== Source material ==
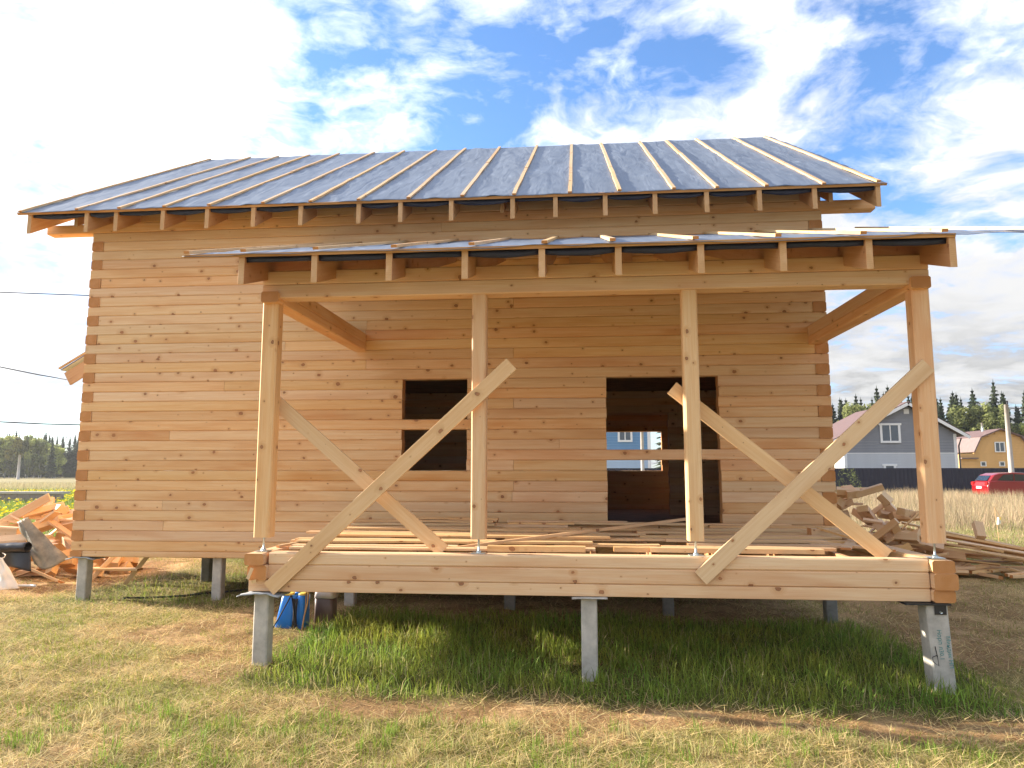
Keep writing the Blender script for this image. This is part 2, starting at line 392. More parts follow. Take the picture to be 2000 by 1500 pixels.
# ------------------------------------------------------------------ ground
def vnoise(x, y, s, seed=0.0):
    """smooth value noise for numpy arrays"""
    x = x * s + seed * 17.3; y = y * s + seed * 9.1
    xi = np.floor(x).astype(np.int64); yi = np.floor(y).astype(np.int64); xf = x - xi; yf = y - yi
    def h(a, b):
        k = (a * 374761393 + b * 668265263 + int(seed * 1013) * 1442695) & 0x7fffffff
        k = ((k ^ (k >> 13)) * 1274126177) & 0x7fffffff
        return ((k ^ (k >> 16)) & 0xffff) / 65535.0
    u = xf * xf * (3 - 2 * xf); v = yf * yf * (3 - 2 * yf)
    return (h(xi, yi) * (1 - u) + h(xi + 1, yi) * u) * (1 - v) + (h(xi, yi + 1) * (1 - u) + h(xi + 1, yi + 1) * u) * v
def fbm(x, y, s, seed=0.0): return vnoise(x, y, s, seed) * .55 + vnoise(x, y, s * 2.1, seed + 1) * .28 + vnoise(x, y, s * 4.3, seed + 2) * .17
def sstep(a, b, x):
    t = np.clip((x - a) / (b - a), 0, 1); return t * t * (3 - 2 * t)
def gz(x, y):
    x = np.asarray(x, float); y = np.asarray(y, float)
    near = np.exp(-((x - 2) ** 2 + (y - 2) ** 2) / 400.0)
    z = -0.745 - 0.013 * np.clip(x - 3, -5, 6) * near + 0.30 * sstep(16, 36, y) * sstep(4, 14, x)
    z = z + (fbm(x, y, 0.9, 3) - .5) * 0.07 * np.minimum(1, near * 1.5 + .3) + (fbm(x, y, 3.0, 5) - .5) * 0.06 * near
    return z - 0.0 * x
def g1(x, y): return float(gz(np.array([x]), np.array([y]))[0])
def zones(x, y):
    """tall green, bare brown, field, flowers (0..1 each)"""
    wob = (fbm(x, y, 1.3, 11) - .5) * 0.9
    tall = sstep(-0.95, -0.45, y + wob * .5) * sstep(3.4, 2.3, y + wob) * sstep(-0.15, 0.35, x + wob * .5) * sstep(7.3, 6.7, x + wob * .6)
    tall = np.maximum(tall, .55 * sstep(2.5, 2.9, y) * sstep(6.5, 5.5, y) * sstep(-4.6, -4.0, x + wob) * sstep(-0.5, -1.6, x + wob))
    bare = sstep(-1.35, -1.15, y + wob * .35) * sstep(-.50, -.72, y + wob * .35) * sstep(.2, 1.6, x) * .95
    bare = np.maximum(bare, sstep(1.5, 2.2, y + wob) * sstep(4.2, 3.2, y) * sstep(-1.9, -.9, x + wob) * sstep(.8, .1, x) * .8)
    bare = np.maximum(bare, sstep(6.5, 7.2, x + wob) * sstep(12, 9.0, x) * sstep(.2, 1.2, y + wob) * sstep(8, 6, y) * .75)
    bare = np.maximum(bare, sstep(-4.2, -4.8, x + wob) * sstep(2.9, 3.6, y + wob * .6) * sstep(9, 7, y) * .9)
    bare = np.maximum(bare, sstep(2.0, 2.6, y) * sstep(6.5, 5.5, y) * sstep(.2, .8, x) * sstep(7, 6, x) * .8)
    bare = np.maximum(bare, .8 * sstep(.60, .68, fbm(x, y, .8, 21)) * sstep(12, 6, y))
    field = sstep(17, 24, y + wob * 3)
    flow = (sstep(17, 20, y) * sstep(33, 31, y) + sstep(35, 37, y) * sstep(52, 46, y)) * sstep(-2, -6, x) * sstep(.38, .5, fbm(x, y, .25, 31))
    return tall, bare, field, flow
G_GREEN = np.array([0.105, 0.15, 0.028]); G_STRAW = np.array([0.42, 0.31, 0.14]); G_SOIL = np.array([0.27, 0.16, 0.075]); G_OLIVE = np.array([0.23, 0.20, 0.07]); G_SAW = np.array([0.48, 0.31, 0.16])
def ground_col(x, y):
    tall, bare, field, flow = zones(x, y)
    a = sstep(.35, .65, fbm(x, y, 1.1, 41))[:, None]
    c = G_OLIVE * (1 - a) + G_STRAW * .85 * a
    dirt = G_SOIL * 1.0 + (G_SAW - G_SOIL) * sstep(.45, .7, fbm(x, y, 2.6, 51))[:, None]
    c = c * (1 - bare[:, None]) + dirt * bare[:, None]
    c = c * (1 - tall[:, None] * .85) + (G_GREEN * .5) * tall[:, None] * .85
    f = np.array([0.30, 0.25, 0.12]) * (.75 + .5 * fbm(x, y, .12, 61))[:, None]
    c = c * (1 - field[:, None]) + f * field[:, None]
    fl = np.array([0.34, 0.30, 0.04]); c = c * (1 - flow[:, None] * .7) + fl * flow[:, None] * .7
    return c
def graded(lo, c0, c1, hi, step, grow):
    mid = list(np.arange(c0, c1, step)); a = []; x = c0; s = step
    while x > lo: s *= grow; x -= s; a.append(x)
    b2 = []; x = mid[-1]; s = step
    while x < hi: s *= grow; x += s; b2.append(x)
    return np.array(a[::-1] + mid + b2)
gx = graded(-1500, -9, 13, 1500, .075, 1.06); gy = graded(-700, -3.5, 9, 1800, .075, 1.06)
X, Y = np.meshgrid(gx, gy, indexing='ij'); xf, yf = X.ravel(), Y.ravel()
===
* _Your objective_
Without including any pictures, reproduce the listing exactly.

* _Answer_
Keep writing the Blender script for this image. This is part 2, starting at line 392. More parts follow. Take the picture to be 2000 by 1500 pixels.
# ------------------------------------------------------------------ ground
def vnoise(x, y, s, seed=0.0):
    """smooth value noise for numpy arrays"""
    x = x * s + seed * 17.3; y = y * s + seed * 9.1
    xi = np.floor(x).astype(np.int64); yi = np.floor(y).astype(np.int64); xf = x - xi; yf = y - yi
    def h(a, b):
        k = (a * 374761393 + b * 668265263 + int(seed * 1013) * 1442695) & 0x7fffffff
        k = ((k ^ (k >> 13)) * 1274126177) & 0x7fffffff
        return ((k ^ (k >> 16)) & 0xffff) / 65535.0
    u = xf * xf * (3 - 2 * xf); v = yf * yf * (3 - 2 * yf)
    return (h(xi, yi) * (1 - u) + h(xi + 1, yi) * u) * (1 - v) + (h(xi, yi + 1) * (1 - u) + h(xi + 1, yi + 1) * u) * v
def fbm(x, y, s, seed=0.0): return vnoise(x, y, s, seed) * .55 + vnoise(x, y, s * 2.1, seed + 1) * .28 + vnoise(x, y, s * 4.3, seed + 2) * .17
def sstep(a, b, x):
    t = np.clip((x - a) / (b - a), 0, 1); return t * t * (3 - 2 * t)
def gz(x, y):
    x = np.asarray(x, float); y = np.asarray(y, float)
    near = np.exp(-((x - 2) ** 2 + (y - 2) ** 2) / 400.0)
    z = -0.745 - 0.013 * np.clip(x - 3, -5, 6) * near + 0.30 * sstep(16, 36, y) * sstep(4, 14, x)
    z = z + (fbm(x, y, 0.9, 3) - .5) * 0.07 * np.minimum(1, near * 1.5 + .3) + (fbm(x, y, 3.0, 5) - .5) * 0.06 * near
    return z - 0.0 * x
def g1(x, y): return float(gz(np.array([x]), np.array([y]))[0])
def zones(x, y):
    """tall green, bare brown, field, flowers (0..1 each)"""
    wob = (fbm(x, y, 1.3, 11) - .5) * 0.9
    tall = sstep(-0.95, -0.45, y + wob * .5) * sstep(3.4, 2.3, y + wob) * sstep(-0.15, 0.35, x + wob * .5) * sstep(7.3, 6.7, x + wob * .6)
    tall = np.maximum(tall, .55 * sstep(2.5, 2.9, y) * sstep(6.5, 5.5, y) * sstep(-4.6, -4.0, x + wob) * sstep(-0.5, -1.6, x + wob))
    bare = sstep(-1.35, -1.15, y + wob * .35) * sstep(-.50, -.72, y + wob * .35) * sstep(.2, 1.6, x) * .95
    bare = np.maximum(bare, sstep(1.5, 2.2, y + wob) * sstep(4.2, 3.2, y) * sstep(-1.9, -.9, x + wob) * sstep(.8, .1, x) * .8)
    bare = np.maximum(bare, sstep(6.5, 7.2, x + wob) * sstep(12, 9.0, x) * sstep(.2, 1.2, y + wob) * sstep(8, 6, y) * .75)
    bare = np.maximum(bare, sstep(-4.2, -4.8, x + wob) * sstep(2.9, 3.6, y + wob * .6) * sstep(9, 7, y) * .9)
    bare = np.maximum(bare, sstep(2.0, 2.6, y) * sstep(6.5, 5.5, y) * sstep(.2, .8, x) * sstep(7, 6, x) * .8)
    bare = np.maximum(bare, .8 * sstep(.60, .68, fbm(x, y, .8, 21)) * sstep(12, 6, y))
    field = sstep(17, 24, y + wob * 3)
    flow = (sstep(17, 20, y) * sstep(33, 31, y) + sstep(35, 37, y) * sstep(52, 46, y)) * sstep(-2, -6, x) * sstep(.38, .5, fbm(x, y, .25, 31))
    return tall, bare, field, flow
G_GREEN = np.array([0.105, 0.15, 0.028]); G_STRAW = np.array([0.42, 0.31, 0.14]); G_SOIL = np.array([0.27, 0.16, 0.075]); G_OLIVE = np.array([0.23, 0.20, 0.07]); G_SAW = np.array([0.48, 0.31, 0.16])
def ground_col(x, y):
    tall, bare, field, flow = zones(x, y)
    a = sstep(.35, .65, fbm(x, y, 1.1, 41))[:, None]
    c = G_OLIVE * (1 - a) + G_STRAW * .85 * a
    dirt = G_SOIL * 1.0 + (G_SAW - G_SOIL) * sstep(.45, .7, fbm(x, y, 2.6, 51))[:, None]
    c = c * (1 - bare[:, None]) + dirt * bare[:, None]
    c = c * (1 - tall[:, None] * .85) + (G_GREEN * .5) * tall[:, None] * .85
    f = np.array([0.30, 0.25, 0.12]) * (.75 + .5 * fbm(x, y, .12, 61))[:, None]
    c = c * (1 - field[:, None]) + f * field[:, None]
    fl = np.array([0.34, 0.30, 0.04]); c = c * (1 - flow[:, None] * .7) + fl * flow[:, None] * .7
    return c
def graded(lo, c0, c1, hi, step, grow):
    mid = list(np.arange(c0, c1, step)); a = []; x = c0; s = step
    while x > lo: s *= grow; x -= s; a.append(x)
    b2 = []; x = mid[-1]; s = step
    while x < hi: s *= grow; x += s; b2.append(x)
    return np.array(a[::-1] + mid + b2)
gx = graded(-1500, -9, 13, 1500, .075, 1.06); gy = graded(-700, -3.5, 9, 1800, .075, 1.06)
X, Y = np.meshgrid(gx, gy, indexing='ij'); xf, yf = X.ravel(), Y.ravel()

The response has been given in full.